Mr Blunt then announced he would step down at the next election after backlash at his defence of Khan.
Khan brought an appeal against his conviction and sentence, which was heard at the Court of Appeal in November.
His lawyers argued that his conviction was "unsafe" because the case against him was "weak" and was bolstered by "bad character evidence" in the form of a man who alleged he had been sexually assaulted as an adult by Khan in Pakistan in 2010.
They also argued his jail term was too long for the offence and should have been suspended. But both appeals were dismissed by three senior judges in a ruling on Monday.
Dismissing the conviction appeal, Mr Justice Sweeney, sitting with Dame Victoria Sharp and Mr Justice Linden, said: "The (trial) judge was plainly entitled to conclude that the prosecution case in relation to (the victim's) complaint was not weak. Indeed, in our view, the case was far from weak."

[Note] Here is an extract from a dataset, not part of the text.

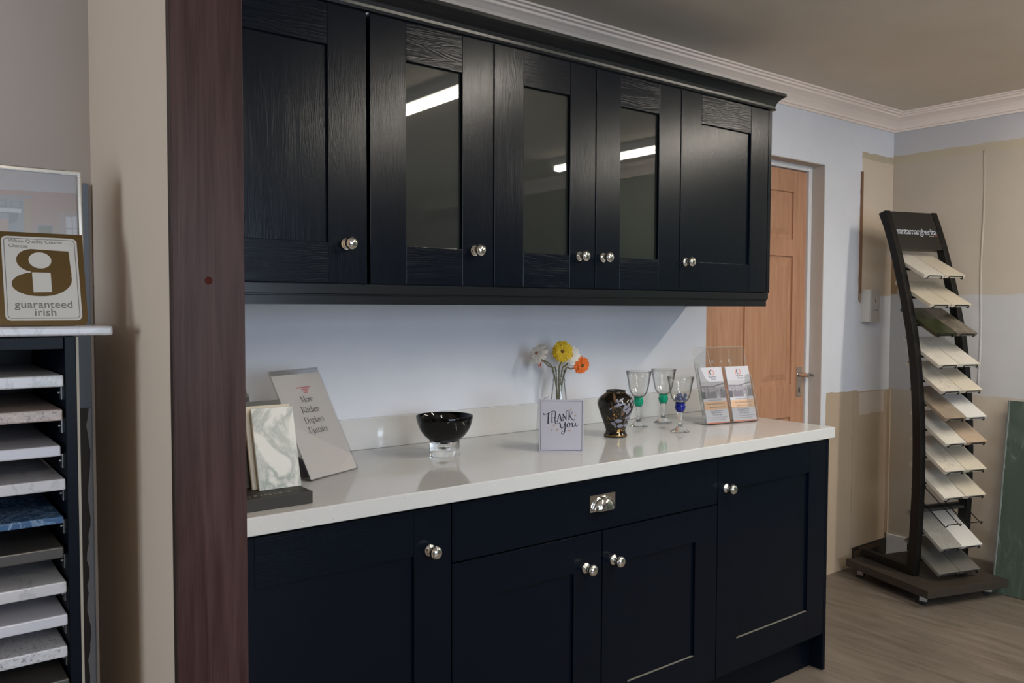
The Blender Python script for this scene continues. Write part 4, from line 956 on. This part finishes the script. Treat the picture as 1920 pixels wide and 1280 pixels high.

He added: "Against that overall background, we have no doubt that the appellant's trial was fair and that his conviction was safe."
Mr Justice Sweeney said the judge also gave due consideration to suspending the sentence, especially in light of Khan's frail mother's care needs and the fact he was her sole carer before he was jailed, but concluded custody was necessary in all the circumstances.
He added: "In our view, on the particular facts of this case, he was entitled to reach that conclusion."